**DIRECTIONS**
Copy out the listing that follows, exactly, without its pictures.

··· TASK DATA ···

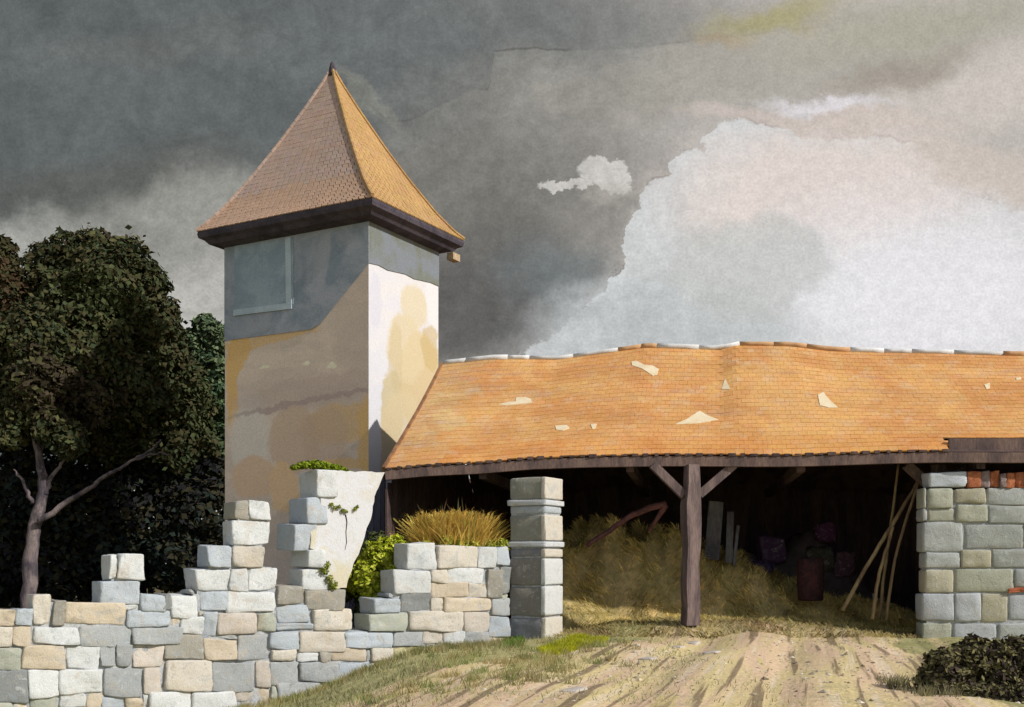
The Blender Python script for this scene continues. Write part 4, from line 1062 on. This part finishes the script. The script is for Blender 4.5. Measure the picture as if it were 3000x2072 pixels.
# bright wash of the right half
ed=edge_curve(xx,[(1500,1030),(1560,1010),(1640,975),(1710,915),(1775,830),(1820,770),(1850,690),(1870,600),(1895,565),(1950,535),(1962,455),(2050,440),(2095,375),(2160,352),(2300,382),(2450,405),(2620,402),(2700,440),(2760,468),(2825,500),(2840,560),(2900,585),(3000,625),(3300,760)],1500,3300)
f=yy-ed
hardm=nt.smooth(f,-5,5); right=nt.smooth(px,2750,2350)
col=nt.mix(nt.smooth(f,-90,60)*.5,col,lin(196,190,184))
col=nt.mix(hardm*(right*.35+.6),col,lin(206,208,208))
col=nt.mix(nt.smooth(nt.math('ABSOLUTE',f+3.0),9,0)*brk*.5,col,lin(92,80,76))
col=soft(col,2430,560,480,190,0,lin(224,211,204),.9,.3,-.5)
col=soft(col,2750,880,560,300,0,lin(232,230,233),.95)
col=soft(col,1950,980,420,150,0,lin(190,194,195),.85,.35,-.35)
col=soft(col,2200,790,250,170,0,lin(194,195,192),.65,.12,-.25)
col=soft(col,2960,520,260,70,18,lin(206,194,184),.7,.3,-.3)
col=soft(col,2420,350,400,34,3,lin(208,194,186),.6,.3,-.3)
col=hard(col,[(2420,304,215,26,2)],lin(224,220,224),.8,0,soft_=.35)
# small bright cloud
col=hard(col,[(1765,500,60,40,0),(1665,532,66,17,-12),(1795,540,50,30,30)],lin(206,203,198),.9,0,soft_=.10)
col=soft(col,1790,565,90,26,15,lin(180,175,168),.6)
# upper wash with a dried rim
xt=px+wx*40+wmx*20; yt=py+wy*40+wmy*26+wfy*8
ed3=edge_curve(xt,[(980,190),(1030,235),(1080,300),(1120,345),(1180,356),(1235,345),(1270,316),(1330,300),(1370,270),(1428,265),(1442,230),(1450,150),(1600,146),(1900,140),(2150,112),(2500,66),(3000,10)],980,3000)
f3=ed3-yt; fd=nt.smooth(px,2700,1500)*nt.smooth(px,985,1010)
col=nt.mix(nt.smooth(f3,-3,3)*nt.smooth(f3,260,40)*.35*fd,col,lin(104,108,108))
col=nt.mix(nt.smooth(nt.math('ABSOLUTE',f3),6,0)*(brk*.4+.04)*fd,col,lin(74,68,64))
col=soft(col,1075,290,110,26,52,lin(142,142,132),.5,.4,-.3)
col=soft(col,2270,50,230,60,-14,lin(166,158,106),.7)
col=soft(col,2120,140,90,30,0,lin(170,150,118),.5)
# blotted pigment
m1=nz(14,6,.75,.4,6.6); m2=nz(5,5,.7,.8,8.2)
fm=nt.smooth(m1,.3,.7)*.22+.89; fm2=nt.smooth(m2,.3,.7)*.26+.87
dark=nt.smooth(px,2500,1200)*.85+.15
fm=(fm-1.0)*dark+1.0; fm2=(fm2-1.0)*dark+1.0
col=nt.mix(1.0,col,nt.vec(fm*fm2,fm*fm2*1.0,fm*fm2),'MULTIPLY')
g_=nt.smooth(grain,.25,.75)*.16+.92
g2=nt.smooth(grain2,.3,.7)*.12+.94
col=nt.mix(1.0,col,nt.vec(g_*g2,g_*g2,g_*g2),'MULTIPLY')
# clear, brighter sky away from the storm (overhead and behind the viewer)
sky=nt.node('ShaderNodeTexSky',sky_type='NISHITA'); sky.sun_disc=False; sky.sun_elevation=SUN_EL; sky.sun_rotation=math.atan2(sxy[0],sxy[1])
skyc=nt.mix(1.0,E(nt,sky.outputs[0]),(.12,.12,.12,1),'MULTIPLY')
cloudy=nt.mix(.6,skyc,(.44,.44,.46,1))
front=nt.smooth(Y,.18,.48)
col=nt.mix(front,cloudy,col)
nt.put(bg.inputs[0],col); bg.inputs[1].default_value=1.0
w.cycles.sampling_method='MANUAL'; w.cycles.sample_map_resolution=256

# ------------------------------------------------------------------ camera
cam=bpy.data.cameras.new('camera'); co=bpy.data.objects.new('camera',cam); COL.objects.link(co)
cam.lens=36; cam.sensor_width=36; cam.sensor_fit='HORIZONTAL'; cam.shift_y=(HZ-1036)/3000; cam.clip_end=3000
co.location=(0,0,EYE); co.rotation_euler=(math.pi/2,0,0); sc.camera=co
sc.view_settings.view_transform='Standard'; sc.view_settings.look='None'; sc.view_settings.gamma=1; sc.view_settings.exposure=0
sc.cycles.max_bounces=6
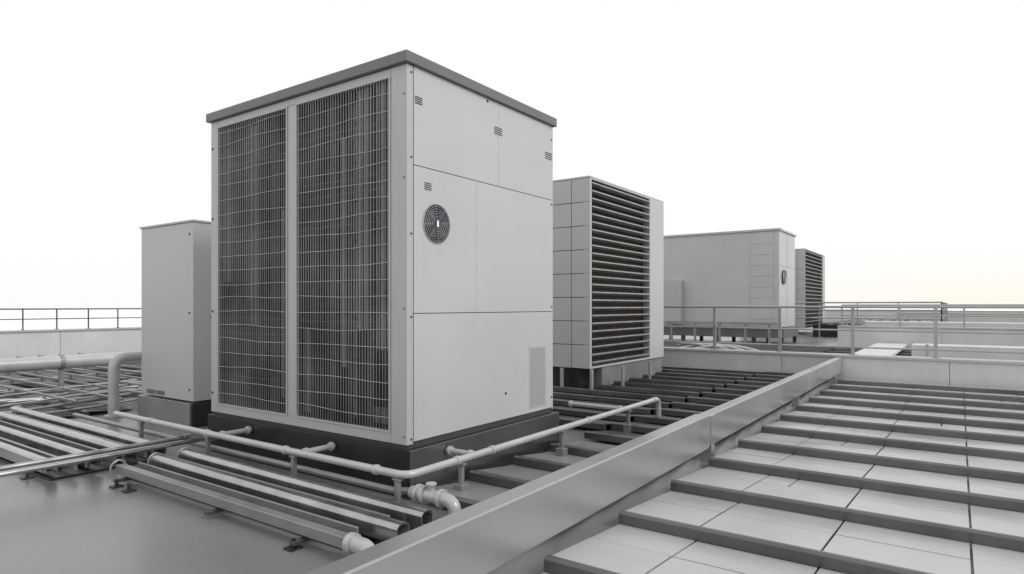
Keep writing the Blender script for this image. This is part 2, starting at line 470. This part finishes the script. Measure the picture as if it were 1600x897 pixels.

···

**RIGHT ANSWER**
The Blender Python script for this scene continues. Write part 4, from line 1062 on. This part finishes the script. The script is for Blender 4.5. Measure the picture as if it were 3000x2072 pixels.
# bright wash of the right half
ed=edge_curve(xx,[(1500,1030),(1560,1010),(1640,975),(1710,915),(1775,830),(1820,770),(1850,690),(1870,600),(1895,565),(1950,535),(1962,455),(2050,440),(2095,375),(2160,352),(2300,382),(2450,405),(2620,402),(2700,440),(2760,468),(2825,500),(2840,560),(2900,585),(3000,625),(3300,760)],1500,3300)
f=yy-ed
hardm=nt.smooth(f,-5,5); right=nt.smooth(px,2750,2350)
col=nt.mix(nt.smooth(f,-90,60)*.5,col,lin(196,190,184))
col=nt.mix(hardm*(right*.35+.6),col,lin(206,208,208))
col=nt.mix(nt.smooth(nt.math('ABSOLUTE',f+3.0),9,0)*brk*.5,col,lin(92,80,76))
col=soft(col,2430,560,480,190,0,lin(224,211,204),.9,.3,-.5)
col=soft(col,2750,880,560,300,0,lin(232,230,233),.95)
col=soft(col,1950,980,420,150,0,lin(190,194,195),.85,.35,-.35)
col=soft(col,2200,790,250,170,0,lin(194,195,192),.65,.12,-.25)
col=soft(col,2960,520,260,70,18,lin(206,194,184),.7,.3,-.3)
col=soft(col,2420,350,400,34,3,lin(208,194,186),.6,.3,-.3)
col=hard(col,[(2420,304,215,26,2)],lin(224,220,224),.8,0,soft_=.35)
# small bright cloud
col=hard(col,[(1765,500,60,40,0),(1665,532,66,17,-12),(1795,540,50,30,30)],lin(206,203,198),.9,0,soft_=.10)
col=soft(col,1790,565,90,26,15,lin(180,175,168),.6)
# upper wash with a dried rim
xt=px+wx*40+wmx*20; yt=py+wy*40+wmy*26+wfy*8
ed3=edge_curve(xt,[(980,190),(1030,235),(1080,300),(1120,345),(1180,356),(1235,345),(1270,316),(1330,300),(1370,270),(1428,265),(1442,230),(1450,150),(1600,146),(1900,140),(2150,112),(2500,66),(3000,10)],980,3000)
f3=ed3-yt; fd=nt.smooth(px,2700,1500)*nt.smooth(px,985,1010)
col=nt.mix(nt.smooth(f3,-3,3)*nt.smooth(f3,260,40)*.35*fd,col,lin(104,108,108))
col=nt.mix(nt.smooth(nt.math('ABSOLUTE',f3),6,0)*(brk*.4+.04)*fd,col,lin(74,68,64))
col=soft(col,1075,290,110,26,52,lin(142,142,132),.5,.4,-.3)
col=soft(col,2270,50,230,60,-14,lin(166,158,106),.7)
col=soft(col,2120,140,90,30,0,lin(170,150,118),.5)
# blotted pigment
m1=nz(14,6,.75,.4,6.6); m2=nz(5,5,.7,.8,8.2)
fm=nt.smooth(m1,.3,.7)*.22+.89; fm2=nt.smooth(m2,.3,.7)*.26+.87
dark=nt.smooth(px,2500,1200)*.85+.15
fm=(fm-1.0)*dark+1.0; fm2=(fm2-1.0)*dark+1.0
col=nt.mix(1.0,col,nt.vec(fm*fm2,fm*fm2*1.0,fm*fm2),'MULTIPLY')
g_=nt.smooth(grain,.25,.75)*.16+.92
g2=nt.smooth(grain2,.3,.7)*.12+.94
col=nt.mix(1.0,col,nt.vec(g_*g2,g_*g2,g_*g2),'MULTIPLY')
# clear, brighter sky away from the storm (overhead and behind the viewer)
sky=nt.node('ShaderNodeTexSky',sky_type='NISHITA'); sky.sun_disc=False; sky.sun_elevation=SUN_EL; sky.sun_rotation=math.atan2(sxy[0],sxy[1])
skyc=nt.mix(1.0,E(nt,sky.outputs[0]),(.12,.12,.12,1),'MULTIPLY')
cloudy=nt.mix(.6,skyc,(.44,.44,.46,1))
front=nt.smooth(Y,.18,.48)
col=nt.mix(front,cloudy,col)
nt.put(bg.inputs[0],col); bg.inputs[1].default_value=1.0
w.cycles.sampling_method='MANUAL'; w.cycles.sample_map_resolution=256

# ------------------------------------------------------------------ camera
cam=bpy.data.cameras.new('camera'); co=bpy.data.objects.new('camera',cam); COL.objects.link(co)
cam.lens=36; cam.sensor_width=36; cam.sensor_fit='HORIZONTAL'; cam.shift_y=(HZ-1036)/3000; cam.clip_end=3000
co.location=(0,0,EYE); co.rotation_euler=(math.pi/2,0,0); sc.camera=co
sc.view_settings.view_transform='Standard'; sc.view_settings.look='None'; sc.view_settings.gamma=1; sc.view_settings.exposure=0
sc.cycles.max_bounces=6
Keep writing the Blender script for this image. This is part 2, starting at line 470. This part finishes the script. Measure the picture as if it were 1600x897 pixels.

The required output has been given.